Dare una mano a chi è in difficoltà senza, per questo, dover necessariamente fare del male a qualcun altro. C’è un’idea semplice e di buon senso dietro all’iniziativa che ogni giovedì sera spinge i volontari della Compagnia della Polenta a servire pasti caldi (e rigorosamente vegani) a chi vive per strada. Succede a Milano, in zona Lambrate. Qui un gruppo di amici, cresciuto nel corso del tempo fino a costituire un’associazione, distribuisce in media ogni settimana circa 160 piatti a base vegetale a clochard e persone in difficoltà. “C’è la polenta, che ci ha dato il nome, con lo spezzatino di soia, ma anche la pasta coi legumi, il riso con la verza e le patate, la frutta e i dolci. Noi volontari – racconta il portavoce, Roberto Bertani – siamo tutti appassionati di cucina. Con poco, riusciamo a fare molto”.
Perché il cibo vegano
Il cibo vegan è, in realtà, solamente il primo gancio per avvicinare i più bisognosi. “Tutto è nato nell’inverno del 2015. Eravamo un gruppo di amici volontari dell’associazione animalista Vita da Cani.
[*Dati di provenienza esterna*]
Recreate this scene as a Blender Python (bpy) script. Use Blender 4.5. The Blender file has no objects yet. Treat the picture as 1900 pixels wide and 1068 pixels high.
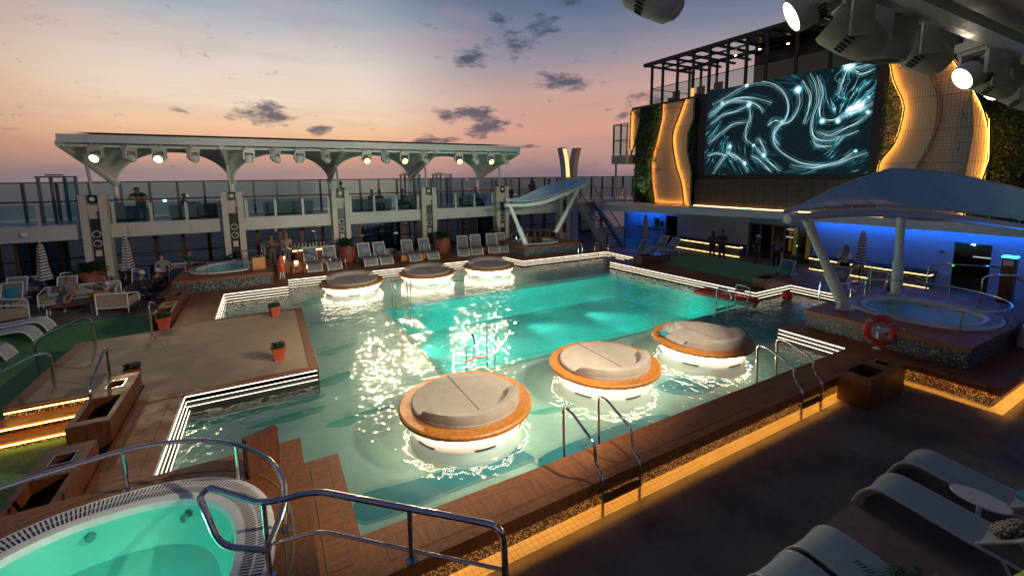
import bpy, bmesh, math, random
from mathutils import noise as mnoise
from mathutils import Vector, Matrix
from mathutils.geometry import tessellate_polygon
random.seed(7)
S = bpy.context.scene
C = S.collection
R = math.radians
V = Vector

def lin(r, g, b):
    f = lambda c: (c/255/12.92) if c/255 <= .04045 else ((c/255+.055)/1.055)**2.4
    return (f(r), f(g), f(b))

# ---------------------------------------------------------------- mesh builder
class B:
    def __init__(s): s.bm = bmesh.new()
    def f(s, vs, mi=0):
        try:
            q = s.bm.faces.new(vs); q.material_index = mi; return q
        except ValueError: return None
    def v(s, p): return s.bm.verts.new(p)
    def quad(s, pts, mi=0): return s.f([s.v(p) for p in pts], mi)
    def obox(s, c, d, m=None, mi=0):
        m = m or Matrix.Identity(3); c = V(c)
        vs = [s.v(c + m @ V((x*d[0]/2, y*d[1]/2, z*d[2]/2))) for x in (-1, 1) for y in (-1, 1) for z in (-1, 1)]
        for q in ((0,1,3,2), (4,6,7,5), (0,4,5,1), (2,3,7,6), (0,2,6,4), (1,5,7,3)): s.f([vs[i] for i in q], mi)
    def box(s, x0, y0, z0, x1, y1, z1, mi=0):
        s.obox(((x0+x1)/2, (y0+y1)/2, (z0+z1)/2), (abs(x1-x0), abs(y1-y0), abs(z1-z0)), None, mi)
    def prism(s, poly, z0, z1, mi=0, ms=None):
        a = [s.v((p[0], p[1], z0)) for p in poly]; b = [s.v((p[0], p[1], z1)) for p in poly]
        s.f(b, mi); s.f(a[::-1], mi); n = len(poly)
        for i in range(n): s.f([a[i], a[(i+1) % n], b[(i+1) % n], b[i]], mi if ms is None else ms)
    def slab(s, fn, poly, t0, t1, mi=0):           # poly in a plane, fn(u,v,t) -> point
        a = [s.v(fn(p[0], p[1], t0)) for p in poly]; b = [s.v(fn(p[0], p[1], t1)) for p in poly]
        s.f(b, mi); s.f(a[::-1], mi); n = len(poly)
        for i in range(n): s.f([a[i], a[(i+1) % n], b[(i+1) % n], b[i]], mi)
    def sheet(s, outer, holes, z, mi=0, z2=None):
        loops = [[V((p[0], p[1], 0)) for p in L] for L in [outer]+holes]
        flat = [p for L in loops for p in L]
        vs = [s.v((p.x, p.y, z)) for p in flat]
        for t in tessellate_polygon(loops):
            a, b, c = [flat[i] for i in t]
            t = t if (b-a).cross(c-a).z > 0 else t[::-1]
            s.f([vs[i] for i in t], mi)
    def walls(s, poly, z0, z1, mi=0, closed=True):
        n = len(poly)
        for i in range(n if closed else n-1):
            p, q = poly[i], poly[(i+1) % n]
            s.quad([(p[0], p[1], z0), (q[0], q[1], z0), (q[0], q[1], z1), (p[0], p[1], z1)], mi)
    def tube(s, pts, r, n=8, closed=False, rads=None, mi=0, flat=1):
        pts = [V(p) for p in pts]; m = len(pts); rings = []; up = V((0, 0, 1)); side = None
        for i, p in enumerate(pts):
            a = pts[i-1] if (i or closed) else p; b = pts[(i+1) % m] if (i < m-1 or closed) else p
            t = (b-a); t = t.normalized() if t.length > 1e-9 else V((0, 0, 1))
            if side is None:
                side = t.cross(up if abs(t.z) < .9 else V((1, 0, 0))).normalized()
            else:
                side = (side - t*side.dot(t)).normalized()
            o = t.cross(side); rr = rads[i] if rads else r
            rings.append([s.v(p + (side*math.cos(k*2*math.pi/n) + o*math.sin(k*2*math.pi/n)*flat)*rr) for k in range(n)])
        for i in range(m if closed else m-1):
            A, D = rings[i], rings[(i+1) % m]
            for k in range(n): s.f([A[k], A[(k+1) % n], D[(k+1) % n], D[k]], mi)
        if not closed: s.f(rings[0][::-1], mi); s.f(rings[-1], mi)
    def cyl(s, p, q, r, r2=None, n=16, mi=0): s.tube([p, q], r, n, rads=[r, r if r2 is None else r2], mi=mi)
    def lathe(s, prof, c=(0, 0, 0), n=32, mi=0, m=None):
        m = m or Matrix.Identity(3); c = V(c); rings = []
        for r, z in prof:
            rings.append([s.v(c + m @ V((r*math.cos(k*2*math.pi/n), r*math.sin(k*2*math.pi/n), z))) for k in range(n)] if r > 1e-6 else [s.v(c + m @ V((0, 0, z)))])
        for A, D in zip(rings, rings[1:]):
            for k in range(n):
                a, b = A[k % len(A)], A[(k+1) % n % len(A)]; d, e = D[k % len(D)], D[(k+1) % n % len(D)]
                q = [x for i, x in enumerate([a, b, e, d]) if x not in [a, b, e, d][:i]]
                if len(q) > 2: s.f(q, mi)
    def ell(s, c, d, m=None, n=12, mi=0):
        s.lathe([(math.sin(i*math.pi/(n//2+2))*1, -math.cos(i*math.pi/(n//2+2))) for i in range(n//2+3)], c, n, mi, (m or Matrix.Identity(3)) @ Matrix.Diagonal(V(d)))
    def grid(s, fn, nu, nv, mi=0, cu=False):
        g = [[s.v(fn(i/nu, j/nv)) for j in range(nv+1)] for i in range(nu if cu else nu+1)]
        for i in range(nu):
            for j in range(nv):
                k = (i+1) % len(g) if cu else i+1
                s.f([g[i][j], g[k][j], g[k][j+1], g[i][j+1]], mi)
    def build(s, name, mats, parent=None, smooth=35, bev=0, recalc=True):
        off = V((0, 0, 0)); p = parent
        while p: off = off + p.location; p = p.parent
        bm = s.bm
        if bev: bmesh.ops.bevel(bm, geom=[e for e in bm.edges if len(e.link_faces) == 2 and e.calc_face_angle(0) > .5], offset=bev, segments=2, affect='EDGES', clamp_overlap=True)
        if recalc: bmesh.ops.recalc_face_normals(bm, faces=bm.faces)
        if off.length: bmesh.ops.translate(bm, verts=bm.verts, vec=-off)
        me = bpy.data.meshes.new(name); bm.to_mesh(me); bm.free()
        for m in (mats if isinstance(mats, (list, tuple)) else [mats]): me.materials.append(m)
        if smooth:
            me.polygons.foreach_set('use_smooth', [True]*len(me.polygons)); me.set_sharp_from_angle(angle=R(smooth))
        o = bpy.data.objects.new(name, me); C.objects.link(o)
        if parent: o.parent = parent
        return o

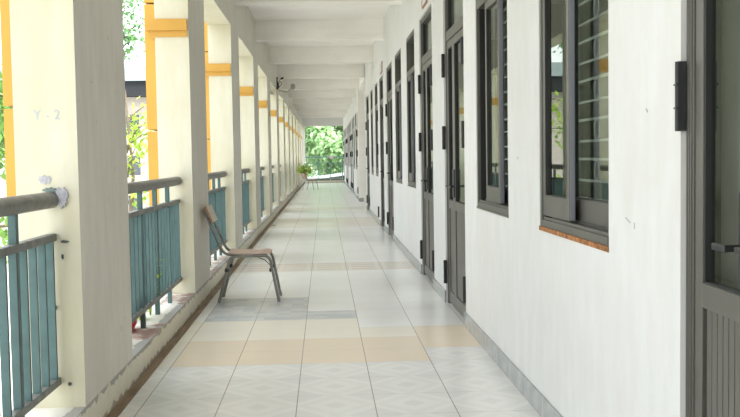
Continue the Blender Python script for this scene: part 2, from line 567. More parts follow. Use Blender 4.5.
# railings -----------------------------------------------------------------------
XRAIL = -1.222
def make_railing(L):
    """L = clear bay length; local y runs 0..L"""
    root = empty('balcony_railing')
    MB().tube([(XRAIL, 0.001, 1.096), (XRAIL, L - 0.001, 1.096)], 0.037, M['steel'], 16).obj('handrail', root, smooth=True)
    MB().box(XRAIL - 0.02, XRAIL + 0.02, 0.001, L - 0.001, 0.912, 0.945, M['steel_rail']).obj('upper_rail', root, bevel=0.003)
    MB().box(XRAIL - 0.02, XRAIL + 0.02, 0.001, L - 0.001, 0.262, 0.295, M['steel_rail']).obj('lower_rail', root, bevel=0.003)
    n = 4
    pm = MB().box(-0.015, 0.015, -0.017, 0.017, CURB - 0.002, 1.066, M['teal']).mesh('post')
    for k in range(n):
        o = bpy.data.objects.new('post', pm); COL.objects.link(o); o.parent = root
        o.location = (XRAIL, L - 0.525 - 0.545 * k, 0)
    nb = 21
    bm = MB().box(-0.016, 0.016, -0.008, 0.008, 0.29, 0.915, M['teal'], {'+x': M['bar_edge']}).mesh('baluster')  # corridor side of each bar coloured darker so the bars separate
    for k in range(nb):
        o = bpy.data.objects.new('baluster', bm); COL.objects.link(o); o.parent = root
        o.location = (XRAIL, 0.045 + (L - 0.09) * k / (nb - 1), 0)
    return root
BAY = PER - (COLS[2][1] - COLS[2][0])
rl0 = make_railing(BAY)
for i in range(1, len(COLS) - 1):
    r = rl0 if i == 1 else copy_tree(rl0)
    r.location = (0, COLS[i][1], 0)
    lab = {1: 'teal barred railing with grey pipe handrail entering the Y-2 marked column',
           2: 'teal barred railing with weeds and red bag beneath, before the leaning chair',
           3: 'teal barred railing just behind the leaning chair'}.get(i)
    if lab is None:
        lab = 'teal barred railing beyond the %s column along the corridor' % ORD[i - 1]
    tag(r, lab, 'railing', 'teal railings between the columns')

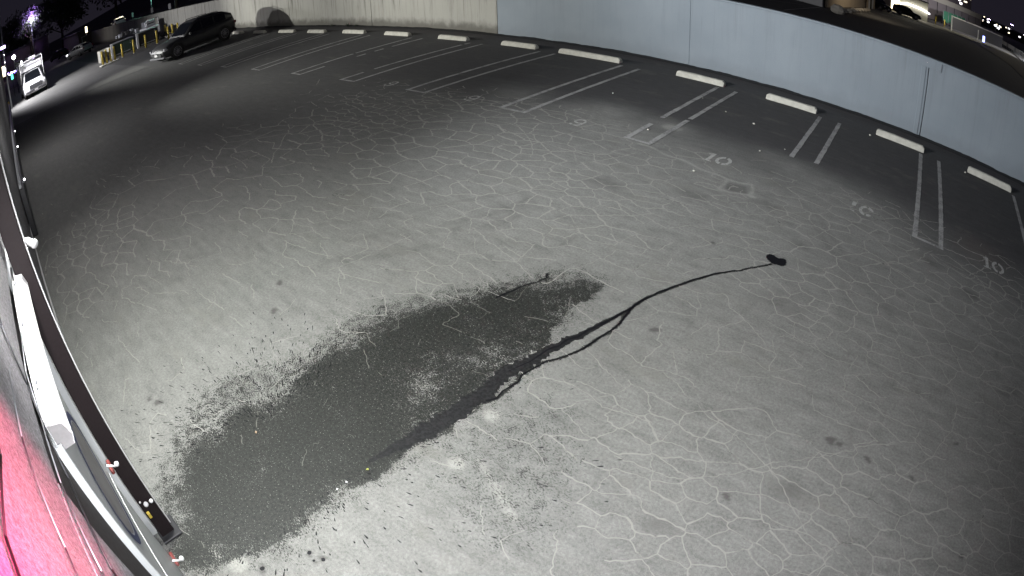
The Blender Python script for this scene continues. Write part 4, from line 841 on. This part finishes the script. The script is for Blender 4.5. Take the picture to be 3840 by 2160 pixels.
def street_lamp(loc, H, mat, label, group, armdx=1.2, head=.35, rz=0):
    t = thing('street_lamp', label, 'street lamp', loc, rz, group)
    MB().tube((0, 0, 0), (0, 0, H), .10, .06, 10).build('pole', M['grey_metal'], t)
    MB().path([(0, 0, H - .1), (armdx * .5, 0, H + .15), (armdx, 0, H + .15)], .04, 8).build('arm', M['grey_metal'], t)
    MB().box(armdx - head, armdx + head, -head * .5, head * .5, H + .12, H + .30, .03).build('lamp_head', M['grey_metal'], t)
    MB().box(armdx - head * .85, armdx + head * .85, -head * .42, head * .42, H - .12, H + .118, .03).build('lens', mat, t); return t
tree((-116.5, 6.2, 0), 12.5, 3.4, M['leaf_dark'], 'small added tree lit violet as a halo right behind the street lamp', n=2600, low=.5, ls=.3, group=None)  # tree added only to catch a violet halo around the lamp
point('added_violet_halo_light', (-114.0, 6.3, 9.6), 5200, (.42, .20, 1.0), .3)  # added violet light so the crown stands in for lens bloom
street_lamp((-114, 6.4, 0), 9.6, E['violet'], 'street lamp with a glaring violet halo at the top left', 'lit street lamps', 1.0, .7)
point('street_lamp_glow', (-113.0, 6.4, 9.0), 1300, (.86, .78, 1.0), .4)
point('teal_haze_light', (-60.3, 17.3, 4.3), 200, (.35, .95, .75), .15)  # added teal light, standing in for greenish lens haze
tl = thing('added_teal_lamp', 'small added teal lamp on a stake behind the concrete wall, standing in for greenish haze', 'lamp', (-60.6, 17.2, 1.0)); MB().tube((0, 0, 0), (0, 0, 3.9), .04).build('stake', M['grey_metal'], tl); MB().box(-.12, .12, -.1, .1, 3.9, 4.1, .02).build('lens', E['teal'], tl)  # lamp made up to go with the teal glow
street_lamp((52, 455, 0), 8.5, E['violet'], 'nearer bluish street lamp beyond the guard rail at upper right', 'lit street lamps', 0.6, 1.3)
street_lamp((80, 500, 0), 13.0, E['violet'], 'taller bluish street lamp beyond the guard rail at upper right', 'lit street lamps', 0.6, 1.6)
street_lamp((63, 300, 0), 9.0, E['warm'], 'pale yellow street lamp at the right edge of the frame', 'lit street lamps', 0.6, .7)
fl = thing('flood_lamp_pole', 'tall thin pole with a glaring white flood lamp at the far left edge', 'lamp pole', (-45.6, -.12, 0))
MB().tube((0, 0, 0), (0, 0, 8.4), .07, .05, 10).build('pole', M['grey_metal'], fl); MB().box(.10, .30, -.22, .22, 4.75, 4.98, .03).build('lamp_housing', M['grey_metal'], fl)
MB().box(.301, .33, -.20, .20, 4.77, 4.96, .01).build('lens', E['violet'], fl)
for z in (4.2, 3.6, 3.1, 2.9): MB().box(.05, .14, -.05, .05, z, z + .16, .01).build('bracket', M['white_metal'], fl)
gl = thing('globe_lamp', 'round white lamp on a dark building right of the flood lamp', 'lamp', (-60.2, .95, 3.78)); MB().ball((0, 0, 0), .22, 14, 9).build('globe', E['white'], gl); MB().tube((0, 0, -3.78), (0, 0, -.2), .05).build('stem', M['dark_metal'], gl)
sl = thing('string_lights', 'short string of violet bulbs above the road left of the truck', 'string lights', (-56, 0, 0)); pts = []
for k in range(22): u = k / 21; pts.append((random.uniform(-.05, .05), -.05 + 1.55 * u, 2.68 - .22 * math.sin(u * 3.1) + random.uniform(-.05, .05) - .1 * (1 - u)))
MB().path(pts, .012, 5).build('wire', M['dark_metal'], sl)
for k, p in enumerate(pts):
    MB().ball((p[0], p[1], p[2] + random.uniform(-.12, .08)), .055, 7, 5).build('bulb', E['violet_soft'] if k % 3 else E['white'], sl)
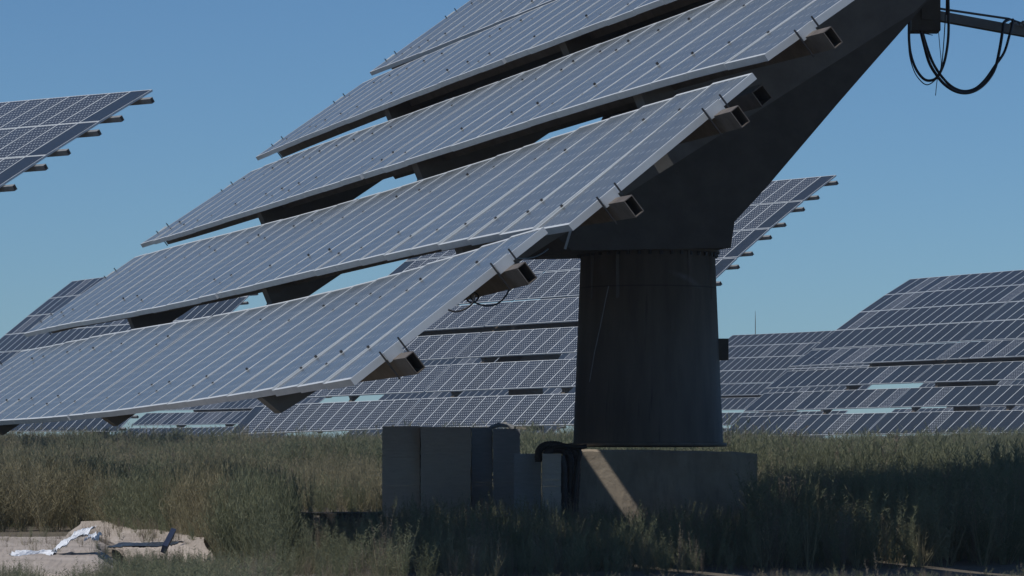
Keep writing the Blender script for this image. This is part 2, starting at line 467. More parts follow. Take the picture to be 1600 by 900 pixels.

A Milano morì assiderato per strada un senzatetto, fu una notizia che ci sconvolse. Ci siamo chiesti: che cosa possiamo fare?”, racconta Bertani. “Tutto è nato spontaneamente, abbiamo iniziato a raccogliere cibo tra conoscenti e amici con il passaparola. La scelta vegana è venuta da sé con l’idea di aiutare chi ha bisogno, ma senza fare del male a qualcun altro. Per questo – sottolinea – quando ci siamo costituiti come associazione nel 2017 abbiamo indicato nel nostro statuto che serviamo unicamente cibi che non contengono derivati animali”.
I volontari
Una scelta apprezzata da chi vive per strada e che, in alcuni casi, rappresenta un tramite culturale importante. Ma non solo. “Ormai ci conoscono come ‘i vegani’ e questo è un vantaggio, per esempio, quando ci avviciniamo alle persone arabe che preferiscono cibo senza carne. La cosa bella, però, è che non tutti i nostri volontari sono vegani, anzi”. Dalla decina di amici dei primi tempi, La Compagnia della Polenta si è ingrandita fino a contare oggi una quarantina di volontari, la maggior parte donne. “Molti sono onnivori e nonostante questo hanno scelto noi per fare volontariato, aderiscono alla nostra storia pur non facendone parte. Eppure, a poco a poco, anche loro scoprono che si può vivere bene senza carne”.
Non solo cibo
Anziani, disoccupati, papà separati. La maggior parte italiani, pochi gli stranieri. Questo è il profilo delle persone che gli amici della Compagnia della Polenta incontrano ogni settimana, il giovedì sera, durante il giro di distribuzione dei pasti vegani che, sulla base degli accordi con il Comune di Milano, avviene per lo più nella zona Sud-Est della città. “Abbiamo spesso un’idea stereotipata dei clochard. In realtà, incontriamo le persone più diverse, chi ha perso il lavoro, per esempio, i pensionati che non arrivano alla fine del mese o i divorziati che, per mantenere la famiglia, devono risparmiare sui propri pasti. Persone alle quali certamente fa piacere ricevere un piatto caldo, ma non si esaurisce tutto qui. Il cibo diventa un veicolo di comunicazione – sottolinea Bertani – attraverso il quale incontriamo persone sole, quelle che di solito non vediamo o non vogliamo vedere”. Così, dal pasto caldo alla distribuzione di vestiti e di altri generi di prima necessità, il passo è breve. “Non è facile scostare un cartone e chiedere di cosa queste persone hanno bisogno. Farlo con un piatto caldo aiuta sicuramente a facilita il dialogo”.
Il “modello Milano”
Consolidatasi su Milano, l’attività di volontariato veg della Compagnia della Polenta è pronta a essere esportata, a Torino, dove un gruppo di ragazzi si è organizzato per la distribuzione dei pasti, ma anche a Genova e Verona. Qui, realtà dell’associazionismo già operative vorrebbero copiare il modello milanese. Nel capoluogo lombardo, invece, la Compagnia della Polenta punta a intensificare il servizio. “Ogni settimana raccogliamo il cibo che ci viene donato nella dispensa dell’associazione e cuciniamo nella cucina di Vita da cani. Ci piacerebbe poter servire i pasti almeno due volte a settimana, ma a oggi – è l’appello di Bertani – per farlo abbiamo bisogno di qualche volontario in più”.